As you can see there's a lot of yellow in my picture. Yellow is an optimistic colour, like golden sunshine. In this case it represents the changes i'm going through. A transformation. It also means i'm very aware of the things that are going on in my life. There's a lot of yellow on my left side as well. This is my feminine energy, Ying. Also the future. There's a little bit of green entering on the left side as well. Green means inner peace, love and romance. Something good is coming.

On the the right side, you see the colour red. Right means Yang, male energy and also the past. Which could mean that i'm a spontaneous and friendly person but always have been very introvert. Red and yellow change into orange. Orange represents my worries, fear, tiredness and irritations.

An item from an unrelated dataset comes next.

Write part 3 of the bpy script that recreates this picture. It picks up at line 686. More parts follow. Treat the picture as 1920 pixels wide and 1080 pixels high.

Above my head you see a very clear white spot. My thoughts, my worries, my mess. I definitely have a lot of stuff i worry about. Always trying to find an explanation for everything even when that is not always possible. The border of my aura is red. That is not a good thing. It is red because the white spot is probably giving me headaches or other physical complaints.

Last but not least... pink (or violet). Definitely the heart chakra. It could mean optimism, tenderness and mystic. But above all it means i'm longing for something... Since my future is green, i have good hope.